2018-06-02 09:04:21 | 社会問題
 これは、いずれも、社員100人強の二つの会社の話です。これらの会社に、人当たりが良くて仕事の出来る派遣社員がいました。一人は30才くらいの事務職の女性で、もう一人は45才くらいの男性機械組み立て仕上工でした。
 派遣社員は給料が安い等々、負のイメージで語られる事が多いですが、年功序列社会では全く逆のケースもあると言う話です。

【女性の派遣社員】
 ある会社に優秀な、臨月に近い女性社員がいました。中小企業ですから、それまで産休制度は有りませんでしたから、彼女は退職願いを提出していました。この女性に出産後も務めて欲しかったからと推察しますが、急遽、女子社員に産休を与える事になりました。
 人材派遣会社(数社)に多少高額になってもいいから、仕事の出来る女性の派遣を依頼しました。スタイルも顔も、なによりも性格の良い女性が派遣されてきました。パソコンは出来る、事務の仕事は早い、お茶くみも掃除もしてくれる。

【男性の派遣社員】
 ある機械メーカの話です。多量に受注して現場作業者は連日残業をしいている状態でした。会社としては、どうしても受注したい案件が有ったのですが、現場は「これ以上は無理だ」と言う。そこで、機械組み立て仕上工の派遣を依頼したのです。
 こう言う状態で、現場に人を投入してもなかなか旨くいかないのが普通です。然し、派遣されてきた男性は頭が良く、腕が良く、人当たりが良い職人で、若い正社員の協力を得ながらテキパキと仕事を進めました。

【なぜ派遣社員になったのか?】
 私は、二社からそれぞれ「正社員になるつもりはないか?」聞いてくれと依頼され、彼女と彼に会ってみました。二人ともほぼ同じ回答で、「長く同じ職場にいると色々あるし、正社員になっても今より給料が高くなると思えない。」
 「どこで仕事を学んだのですか?」と聞いてみると、「××社です」、「◎◎社です」とのことでした。私は、二社とも以前から付き合いがあったので、彼と彼女があえて派遣社員の道を選んだ理由が分かった様な気がしました。
 多分、「最初の会社では、他の誰よりも仕事が出来る様になったのに、年功序列で能力を評価をする制度が無く、嫌になったのでは?」と想像しました。出る杭は打たれます!
 彼女と彼が正社員になったら、結局また年功序列制度に組み込まれてしまいます。

【有能な人材は高額でも欲しい】
 これは、会社から依頼されていなかったのですが、人材派遣会社(二社)の担当者に会ってみました。いずれも個人企業の様な小さな会社でした。
 派遣する人の能力を判定・把握している事が分かりました。優秀な人材を複数抱えていて、高額な派遣費を出してくれる案件にのみ、それらの貴重な人材を派遣しているとのことでした。勿論、優秀な人にはそれなりの給料を支払いますが、会社の取り分も普通の派遣社員より多くなる分けです。
 求人が少ない時でも、高額の派遣費を払っても即戦力になる人材を必要としている企業が結構ある様でした。

【派遣会社の能力評価は簡単】
 これらの人材派遣会社が、どのようにして能力評価をしているのか?極めて簡単なことでした。
 人材派遣会社(二社)の担当者は月に一度、派遣先に挨拶に来て、評価を聞いていました。必ずヘルメットを持参し、帰りがけに現場に行って、派遣社員に仕事の邪魔にならない程度の時間で声を掛けていました。派遣先の社員達と旨くやっているか確認していたのだと思います。

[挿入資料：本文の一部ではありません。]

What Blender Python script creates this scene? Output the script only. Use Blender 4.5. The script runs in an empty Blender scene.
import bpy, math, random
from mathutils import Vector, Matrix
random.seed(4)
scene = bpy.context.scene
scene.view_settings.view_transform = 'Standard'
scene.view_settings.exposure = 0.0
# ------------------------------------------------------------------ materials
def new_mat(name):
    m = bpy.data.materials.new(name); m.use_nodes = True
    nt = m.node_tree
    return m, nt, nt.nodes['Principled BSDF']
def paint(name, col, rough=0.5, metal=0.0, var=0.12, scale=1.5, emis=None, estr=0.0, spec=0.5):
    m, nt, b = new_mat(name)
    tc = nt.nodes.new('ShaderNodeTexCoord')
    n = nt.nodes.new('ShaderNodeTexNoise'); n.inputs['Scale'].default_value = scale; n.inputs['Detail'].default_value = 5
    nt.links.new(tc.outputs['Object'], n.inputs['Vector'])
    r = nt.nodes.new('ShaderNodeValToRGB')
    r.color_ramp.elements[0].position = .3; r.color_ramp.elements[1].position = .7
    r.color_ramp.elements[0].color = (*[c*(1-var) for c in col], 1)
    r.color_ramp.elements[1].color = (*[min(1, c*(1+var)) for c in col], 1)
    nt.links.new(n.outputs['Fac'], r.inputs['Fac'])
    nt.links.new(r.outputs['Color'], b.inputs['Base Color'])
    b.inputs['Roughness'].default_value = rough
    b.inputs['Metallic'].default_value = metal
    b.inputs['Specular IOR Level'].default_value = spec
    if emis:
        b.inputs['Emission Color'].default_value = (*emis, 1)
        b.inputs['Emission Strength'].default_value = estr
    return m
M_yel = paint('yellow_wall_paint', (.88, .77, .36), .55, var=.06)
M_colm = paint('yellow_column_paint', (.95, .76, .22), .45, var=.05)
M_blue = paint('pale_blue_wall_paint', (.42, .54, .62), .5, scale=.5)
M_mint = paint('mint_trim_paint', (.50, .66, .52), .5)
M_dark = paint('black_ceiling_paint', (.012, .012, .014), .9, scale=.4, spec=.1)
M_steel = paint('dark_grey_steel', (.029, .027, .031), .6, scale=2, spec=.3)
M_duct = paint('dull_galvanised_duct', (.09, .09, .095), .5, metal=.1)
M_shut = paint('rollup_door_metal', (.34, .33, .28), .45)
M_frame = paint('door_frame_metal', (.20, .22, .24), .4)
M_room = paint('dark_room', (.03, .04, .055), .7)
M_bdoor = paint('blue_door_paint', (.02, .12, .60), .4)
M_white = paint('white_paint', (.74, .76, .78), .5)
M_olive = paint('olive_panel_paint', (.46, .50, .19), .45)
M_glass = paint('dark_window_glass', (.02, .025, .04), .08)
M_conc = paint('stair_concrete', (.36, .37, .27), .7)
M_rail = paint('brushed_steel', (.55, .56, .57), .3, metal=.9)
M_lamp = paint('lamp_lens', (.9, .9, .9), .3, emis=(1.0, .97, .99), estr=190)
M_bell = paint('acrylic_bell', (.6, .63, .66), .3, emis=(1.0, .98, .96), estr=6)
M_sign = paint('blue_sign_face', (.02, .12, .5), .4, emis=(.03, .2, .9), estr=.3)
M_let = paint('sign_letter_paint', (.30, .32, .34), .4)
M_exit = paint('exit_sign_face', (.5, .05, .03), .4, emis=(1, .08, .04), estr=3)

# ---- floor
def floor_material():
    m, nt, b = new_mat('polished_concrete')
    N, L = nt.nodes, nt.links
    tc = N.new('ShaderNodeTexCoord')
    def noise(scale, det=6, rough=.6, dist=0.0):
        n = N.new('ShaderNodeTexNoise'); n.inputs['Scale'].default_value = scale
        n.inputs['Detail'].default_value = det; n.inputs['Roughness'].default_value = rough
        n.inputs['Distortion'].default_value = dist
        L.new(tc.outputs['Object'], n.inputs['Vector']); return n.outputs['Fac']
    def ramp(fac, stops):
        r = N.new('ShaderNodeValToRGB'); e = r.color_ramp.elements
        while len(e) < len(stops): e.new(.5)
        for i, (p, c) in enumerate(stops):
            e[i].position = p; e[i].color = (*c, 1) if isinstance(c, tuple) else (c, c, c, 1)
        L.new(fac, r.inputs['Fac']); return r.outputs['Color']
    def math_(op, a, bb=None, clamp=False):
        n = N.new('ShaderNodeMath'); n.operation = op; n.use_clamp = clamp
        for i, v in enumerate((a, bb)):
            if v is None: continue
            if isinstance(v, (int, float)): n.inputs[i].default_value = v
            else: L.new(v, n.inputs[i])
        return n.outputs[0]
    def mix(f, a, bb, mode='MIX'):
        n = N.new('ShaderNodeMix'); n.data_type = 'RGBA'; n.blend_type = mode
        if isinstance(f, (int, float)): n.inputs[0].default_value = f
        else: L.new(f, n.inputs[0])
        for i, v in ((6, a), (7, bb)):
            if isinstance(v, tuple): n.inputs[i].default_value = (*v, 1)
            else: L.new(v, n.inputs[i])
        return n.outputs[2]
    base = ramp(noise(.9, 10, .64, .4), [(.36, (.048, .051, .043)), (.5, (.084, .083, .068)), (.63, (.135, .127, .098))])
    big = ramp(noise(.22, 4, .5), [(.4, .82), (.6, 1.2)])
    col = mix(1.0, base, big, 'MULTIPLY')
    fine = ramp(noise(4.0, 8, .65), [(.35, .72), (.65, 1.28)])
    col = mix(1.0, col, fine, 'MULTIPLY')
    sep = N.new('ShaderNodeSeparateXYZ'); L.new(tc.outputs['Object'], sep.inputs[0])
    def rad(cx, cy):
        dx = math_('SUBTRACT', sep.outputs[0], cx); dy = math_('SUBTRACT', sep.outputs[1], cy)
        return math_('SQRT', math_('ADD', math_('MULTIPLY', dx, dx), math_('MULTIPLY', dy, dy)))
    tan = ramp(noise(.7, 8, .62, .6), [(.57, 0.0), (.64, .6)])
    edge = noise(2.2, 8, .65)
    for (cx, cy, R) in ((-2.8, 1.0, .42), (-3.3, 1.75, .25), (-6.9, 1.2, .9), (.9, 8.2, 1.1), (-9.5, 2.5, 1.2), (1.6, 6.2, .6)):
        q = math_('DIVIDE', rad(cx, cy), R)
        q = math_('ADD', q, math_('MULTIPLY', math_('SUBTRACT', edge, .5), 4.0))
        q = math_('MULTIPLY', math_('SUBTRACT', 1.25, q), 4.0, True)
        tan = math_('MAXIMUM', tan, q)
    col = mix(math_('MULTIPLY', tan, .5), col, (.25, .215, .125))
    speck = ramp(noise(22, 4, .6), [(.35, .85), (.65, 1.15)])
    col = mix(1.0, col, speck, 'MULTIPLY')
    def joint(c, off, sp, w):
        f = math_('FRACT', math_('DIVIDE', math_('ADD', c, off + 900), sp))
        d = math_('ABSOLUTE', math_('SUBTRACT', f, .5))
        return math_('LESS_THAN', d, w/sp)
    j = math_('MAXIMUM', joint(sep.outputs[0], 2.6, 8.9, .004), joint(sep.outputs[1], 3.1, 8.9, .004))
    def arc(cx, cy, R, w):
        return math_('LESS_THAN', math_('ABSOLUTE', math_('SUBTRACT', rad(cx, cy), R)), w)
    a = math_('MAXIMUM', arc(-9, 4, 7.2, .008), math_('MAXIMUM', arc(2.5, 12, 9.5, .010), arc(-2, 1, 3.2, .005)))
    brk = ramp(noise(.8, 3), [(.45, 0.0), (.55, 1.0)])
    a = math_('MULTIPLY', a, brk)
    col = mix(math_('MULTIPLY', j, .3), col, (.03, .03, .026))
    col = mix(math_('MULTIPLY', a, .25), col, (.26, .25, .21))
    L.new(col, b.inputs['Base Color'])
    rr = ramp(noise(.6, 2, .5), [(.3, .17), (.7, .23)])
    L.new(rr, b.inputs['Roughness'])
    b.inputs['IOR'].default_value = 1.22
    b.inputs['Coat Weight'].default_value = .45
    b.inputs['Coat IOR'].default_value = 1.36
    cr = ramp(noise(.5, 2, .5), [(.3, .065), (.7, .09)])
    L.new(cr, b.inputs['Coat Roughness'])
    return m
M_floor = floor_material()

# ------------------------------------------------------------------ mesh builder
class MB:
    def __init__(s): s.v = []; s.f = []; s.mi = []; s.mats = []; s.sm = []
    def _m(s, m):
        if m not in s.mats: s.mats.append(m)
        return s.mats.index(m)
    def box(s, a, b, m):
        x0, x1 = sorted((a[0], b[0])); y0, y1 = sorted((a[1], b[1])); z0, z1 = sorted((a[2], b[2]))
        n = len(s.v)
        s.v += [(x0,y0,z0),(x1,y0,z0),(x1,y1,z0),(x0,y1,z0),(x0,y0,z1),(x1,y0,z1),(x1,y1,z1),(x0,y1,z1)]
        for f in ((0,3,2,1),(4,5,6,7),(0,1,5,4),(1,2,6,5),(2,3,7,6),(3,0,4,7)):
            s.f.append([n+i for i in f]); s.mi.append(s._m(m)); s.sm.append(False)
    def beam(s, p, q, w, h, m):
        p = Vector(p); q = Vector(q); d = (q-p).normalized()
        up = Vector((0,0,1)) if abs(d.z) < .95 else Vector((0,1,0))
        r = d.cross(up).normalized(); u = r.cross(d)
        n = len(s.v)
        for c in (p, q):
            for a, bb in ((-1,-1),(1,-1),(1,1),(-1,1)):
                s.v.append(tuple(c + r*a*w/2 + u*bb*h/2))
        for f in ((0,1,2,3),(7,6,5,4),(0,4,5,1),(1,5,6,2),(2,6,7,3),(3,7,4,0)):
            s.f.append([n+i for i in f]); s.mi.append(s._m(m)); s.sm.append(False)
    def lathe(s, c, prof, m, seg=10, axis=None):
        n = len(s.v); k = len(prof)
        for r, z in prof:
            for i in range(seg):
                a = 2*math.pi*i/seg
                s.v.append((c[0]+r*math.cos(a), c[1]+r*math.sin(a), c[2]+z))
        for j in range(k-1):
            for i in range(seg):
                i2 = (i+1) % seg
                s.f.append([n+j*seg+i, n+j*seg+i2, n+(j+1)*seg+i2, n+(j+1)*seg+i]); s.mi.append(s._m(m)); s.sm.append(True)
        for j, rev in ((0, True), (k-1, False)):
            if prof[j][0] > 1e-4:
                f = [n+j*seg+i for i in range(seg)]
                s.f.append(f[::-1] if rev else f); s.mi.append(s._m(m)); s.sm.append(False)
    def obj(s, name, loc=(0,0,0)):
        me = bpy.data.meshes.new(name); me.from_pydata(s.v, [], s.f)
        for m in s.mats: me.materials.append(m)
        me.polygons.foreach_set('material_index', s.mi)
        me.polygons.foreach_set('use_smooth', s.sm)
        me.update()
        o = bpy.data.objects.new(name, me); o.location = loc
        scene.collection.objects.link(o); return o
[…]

【小規模の企業では既に能力評価が普通になりつつあります】
 中小企業では、社員の能力を評価するのは比較的簡単だと思われます。社員が50人以下の場合では、多少経営者が鈍感でも、仕事の出来る社員と出来ない社員の区別はつきます。 能力によって給料に差を付けている小企業は既に沢山あります。

【アメリカの企業】
 アメリカの企業では能力評価で給料が決まると聞きます。会社全体として等級を決めて置き、人事評価をする専門家が各社員と面談して毎年「貴方は◎級、従って年収は×××万円」と決める様です。 プロ野球 選手の 契約更改の様に!
 能力評価に割く時間と労力は我が国の企業の数倍だそうです。それでも、生産性は我が国より高い様です。何故でしょうか?

【中・大企業では人事評価の専門家を育成する必要が有ります】
 我が国で能力評価を謳っている企業でも、人事評価を素人の課長や部長に押し付けています。部や課の中での評価は出来ますが、会社全体から見た人事評価は課長や部長では出来ません。
 ある大企業では、月給は年功序列でほぼ決め、ボーナスは部長が課長達と相談/協議して、能力評価(?)で決めていました。実際は社員の能力よりも、課の成果(利益)の差の方がボーナスに反映されてしまっていました。新たに開発した機種の場合、最初はあまり利益が出ませんので、新機種の担当者のボーナスは必然的に少なくなります。

 人事評価の専門家を育成しないで、年功序列制度を廃止すると種々の問題・弊害が発生すると私は予想します。